'''

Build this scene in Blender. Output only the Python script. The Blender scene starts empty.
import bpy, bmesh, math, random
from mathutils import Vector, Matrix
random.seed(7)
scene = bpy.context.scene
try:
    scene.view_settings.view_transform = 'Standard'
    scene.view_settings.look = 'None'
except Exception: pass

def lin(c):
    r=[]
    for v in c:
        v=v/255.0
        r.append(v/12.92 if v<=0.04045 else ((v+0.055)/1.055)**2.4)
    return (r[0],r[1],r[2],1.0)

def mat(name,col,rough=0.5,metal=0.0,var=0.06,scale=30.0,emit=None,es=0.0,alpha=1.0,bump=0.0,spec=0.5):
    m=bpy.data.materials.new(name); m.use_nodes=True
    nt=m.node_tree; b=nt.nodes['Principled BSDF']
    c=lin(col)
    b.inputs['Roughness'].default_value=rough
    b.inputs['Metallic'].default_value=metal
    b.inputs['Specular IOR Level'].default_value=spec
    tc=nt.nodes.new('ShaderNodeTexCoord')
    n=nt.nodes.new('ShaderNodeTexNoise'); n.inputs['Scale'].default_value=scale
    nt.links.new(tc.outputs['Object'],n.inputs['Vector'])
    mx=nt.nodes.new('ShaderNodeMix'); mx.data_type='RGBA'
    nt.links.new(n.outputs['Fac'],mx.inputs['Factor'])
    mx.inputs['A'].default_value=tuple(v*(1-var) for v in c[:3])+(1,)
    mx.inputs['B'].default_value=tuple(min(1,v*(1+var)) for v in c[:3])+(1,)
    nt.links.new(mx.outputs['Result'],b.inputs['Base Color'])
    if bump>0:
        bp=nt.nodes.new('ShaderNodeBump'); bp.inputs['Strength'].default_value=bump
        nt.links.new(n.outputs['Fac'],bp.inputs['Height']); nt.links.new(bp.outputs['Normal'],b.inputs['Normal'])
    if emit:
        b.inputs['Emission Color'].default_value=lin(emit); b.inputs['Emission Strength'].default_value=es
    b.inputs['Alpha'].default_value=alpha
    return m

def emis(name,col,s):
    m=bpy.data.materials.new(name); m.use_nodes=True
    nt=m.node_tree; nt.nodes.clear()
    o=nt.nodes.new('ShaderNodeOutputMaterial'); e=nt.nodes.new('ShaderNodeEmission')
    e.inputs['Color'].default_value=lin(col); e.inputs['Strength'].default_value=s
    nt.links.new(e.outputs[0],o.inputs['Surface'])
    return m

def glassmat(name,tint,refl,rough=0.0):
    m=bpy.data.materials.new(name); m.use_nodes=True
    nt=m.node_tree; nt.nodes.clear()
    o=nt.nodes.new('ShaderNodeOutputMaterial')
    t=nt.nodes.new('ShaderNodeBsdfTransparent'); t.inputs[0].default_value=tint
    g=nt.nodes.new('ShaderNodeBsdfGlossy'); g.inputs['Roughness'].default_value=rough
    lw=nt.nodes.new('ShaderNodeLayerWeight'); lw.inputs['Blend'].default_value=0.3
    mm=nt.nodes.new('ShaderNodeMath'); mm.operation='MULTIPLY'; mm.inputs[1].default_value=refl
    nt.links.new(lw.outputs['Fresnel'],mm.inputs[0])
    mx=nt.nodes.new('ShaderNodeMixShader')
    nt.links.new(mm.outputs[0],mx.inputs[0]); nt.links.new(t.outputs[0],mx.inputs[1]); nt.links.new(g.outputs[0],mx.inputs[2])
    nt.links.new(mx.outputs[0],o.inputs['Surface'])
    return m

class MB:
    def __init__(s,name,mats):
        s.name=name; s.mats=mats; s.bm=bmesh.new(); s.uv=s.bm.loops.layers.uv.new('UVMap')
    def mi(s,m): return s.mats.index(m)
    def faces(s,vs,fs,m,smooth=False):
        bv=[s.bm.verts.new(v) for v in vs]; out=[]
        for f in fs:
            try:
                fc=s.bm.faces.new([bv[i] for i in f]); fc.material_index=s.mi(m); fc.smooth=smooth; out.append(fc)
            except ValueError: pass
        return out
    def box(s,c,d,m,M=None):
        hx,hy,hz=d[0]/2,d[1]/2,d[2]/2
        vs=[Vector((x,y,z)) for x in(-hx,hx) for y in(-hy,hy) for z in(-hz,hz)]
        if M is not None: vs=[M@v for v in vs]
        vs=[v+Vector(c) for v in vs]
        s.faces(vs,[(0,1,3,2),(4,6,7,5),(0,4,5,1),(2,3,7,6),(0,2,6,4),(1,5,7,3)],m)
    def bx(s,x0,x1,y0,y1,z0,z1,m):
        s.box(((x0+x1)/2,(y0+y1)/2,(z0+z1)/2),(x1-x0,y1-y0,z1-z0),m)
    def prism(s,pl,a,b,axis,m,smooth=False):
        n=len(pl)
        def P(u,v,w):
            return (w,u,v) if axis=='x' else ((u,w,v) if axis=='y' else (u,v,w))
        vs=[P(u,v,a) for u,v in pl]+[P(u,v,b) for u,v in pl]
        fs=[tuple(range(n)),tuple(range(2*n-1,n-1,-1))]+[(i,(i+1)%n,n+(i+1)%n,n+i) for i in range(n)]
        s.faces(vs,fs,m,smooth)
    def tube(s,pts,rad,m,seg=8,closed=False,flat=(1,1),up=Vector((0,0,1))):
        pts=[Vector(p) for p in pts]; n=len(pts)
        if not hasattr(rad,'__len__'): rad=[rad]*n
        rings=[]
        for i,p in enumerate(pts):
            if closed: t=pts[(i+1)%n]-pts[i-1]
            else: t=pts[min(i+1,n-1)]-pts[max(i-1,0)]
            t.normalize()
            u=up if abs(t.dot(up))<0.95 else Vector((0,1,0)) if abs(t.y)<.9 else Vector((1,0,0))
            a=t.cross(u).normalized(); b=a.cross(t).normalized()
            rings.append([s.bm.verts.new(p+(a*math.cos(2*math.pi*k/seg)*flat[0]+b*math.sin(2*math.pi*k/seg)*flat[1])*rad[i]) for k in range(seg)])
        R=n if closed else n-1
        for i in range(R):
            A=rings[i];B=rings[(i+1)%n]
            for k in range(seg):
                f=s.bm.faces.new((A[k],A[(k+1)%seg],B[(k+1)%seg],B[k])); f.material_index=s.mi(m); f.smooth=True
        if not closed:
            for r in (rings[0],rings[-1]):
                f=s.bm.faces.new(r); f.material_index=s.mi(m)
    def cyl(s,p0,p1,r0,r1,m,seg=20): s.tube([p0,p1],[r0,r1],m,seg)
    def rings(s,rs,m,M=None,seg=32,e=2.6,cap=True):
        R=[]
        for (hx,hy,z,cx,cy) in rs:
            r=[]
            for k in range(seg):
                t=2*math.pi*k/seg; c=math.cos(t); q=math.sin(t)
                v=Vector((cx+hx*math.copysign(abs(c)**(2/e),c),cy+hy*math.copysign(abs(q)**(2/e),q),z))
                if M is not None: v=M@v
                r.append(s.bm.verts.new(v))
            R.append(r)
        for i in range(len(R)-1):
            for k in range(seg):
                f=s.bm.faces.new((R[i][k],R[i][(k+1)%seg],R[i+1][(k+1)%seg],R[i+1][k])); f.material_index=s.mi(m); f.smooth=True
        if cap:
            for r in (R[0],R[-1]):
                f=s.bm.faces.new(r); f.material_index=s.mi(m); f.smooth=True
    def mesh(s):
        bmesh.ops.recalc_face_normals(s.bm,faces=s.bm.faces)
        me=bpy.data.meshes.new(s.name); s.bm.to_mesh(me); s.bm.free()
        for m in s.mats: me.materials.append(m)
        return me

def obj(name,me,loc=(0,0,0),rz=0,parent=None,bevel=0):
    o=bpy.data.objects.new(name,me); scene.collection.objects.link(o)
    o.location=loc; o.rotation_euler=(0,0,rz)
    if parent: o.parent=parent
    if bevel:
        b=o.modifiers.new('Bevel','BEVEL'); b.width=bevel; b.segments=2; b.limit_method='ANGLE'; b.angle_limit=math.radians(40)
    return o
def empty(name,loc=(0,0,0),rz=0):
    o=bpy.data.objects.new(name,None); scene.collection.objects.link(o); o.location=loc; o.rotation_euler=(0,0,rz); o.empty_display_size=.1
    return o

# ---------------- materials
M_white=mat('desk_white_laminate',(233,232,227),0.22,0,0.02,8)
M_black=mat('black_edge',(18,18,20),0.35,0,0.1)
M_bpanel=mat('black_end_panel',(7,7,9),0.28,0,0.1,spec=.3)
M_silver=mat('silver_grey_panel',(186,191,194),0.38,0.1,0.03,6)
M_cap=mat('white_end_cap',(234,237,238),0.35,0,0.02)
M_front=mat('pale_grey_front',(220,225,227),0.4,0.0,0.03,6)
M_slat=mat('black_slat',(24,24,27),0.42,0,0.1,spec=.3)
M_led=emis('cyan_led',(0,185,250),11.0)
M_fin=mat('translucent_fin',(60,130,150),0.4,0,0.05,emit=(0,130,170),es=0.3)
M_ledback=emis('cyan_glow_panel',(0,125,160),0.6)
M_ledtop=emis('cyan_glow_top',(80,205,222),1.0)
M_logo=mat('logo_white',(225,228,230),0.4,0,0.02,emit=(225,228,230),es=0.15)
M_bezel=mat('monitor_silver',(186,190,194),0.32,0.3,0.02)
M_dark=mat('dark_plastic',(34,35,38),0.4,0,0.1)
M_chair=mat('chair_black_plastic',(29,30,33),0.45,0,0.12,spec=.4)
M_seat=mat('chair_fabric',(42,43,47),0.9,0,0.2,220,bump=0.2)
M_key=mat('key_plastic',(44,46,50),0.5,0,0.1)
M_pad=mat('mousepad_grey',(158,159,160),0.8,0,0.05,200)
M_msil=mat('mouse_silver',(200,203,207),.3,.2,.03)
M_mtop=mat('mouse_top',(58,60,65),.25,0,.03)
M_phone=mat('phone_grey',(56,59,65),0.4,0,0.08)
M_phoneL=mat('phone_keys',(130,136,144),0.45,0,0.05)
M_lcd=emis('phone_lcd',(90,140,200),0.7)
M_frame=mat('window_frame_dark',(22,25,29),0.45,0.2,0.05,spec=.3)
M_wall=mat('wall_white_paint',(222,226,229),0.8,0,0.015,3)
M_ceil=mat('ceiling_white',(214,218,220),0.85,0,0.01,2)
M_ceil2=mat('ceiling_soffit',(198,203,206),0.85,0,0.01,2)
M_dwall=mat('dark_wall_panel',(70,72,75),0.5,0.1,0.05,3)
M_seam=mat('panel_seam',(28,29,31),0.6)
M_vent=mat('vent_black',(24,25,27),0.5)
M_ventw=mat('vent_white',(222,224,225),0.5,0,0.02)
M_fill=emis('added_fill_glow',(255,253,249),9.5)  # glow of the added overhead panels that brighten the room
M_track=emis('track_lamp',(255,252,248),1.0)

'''

- [WRITTEN EXERCISE]: Copy exactly the lines that run from the first line of the data to the line containing "except Exception: pass", please, with both ends included and nothing else.

- [RESULT OF THIS TASK]:
Build this scene in Blender. Output only the Python script. The Blender scene starts empty.
import bpy, bmesh, math, random
from mathutils import Vector, Matrix
random.seed(7)
scene = bpy.context.scene
try:
    scene.view_settings.view_transform = 'Standard'
    scene.view_settings.look = 'None'
except Exception: pass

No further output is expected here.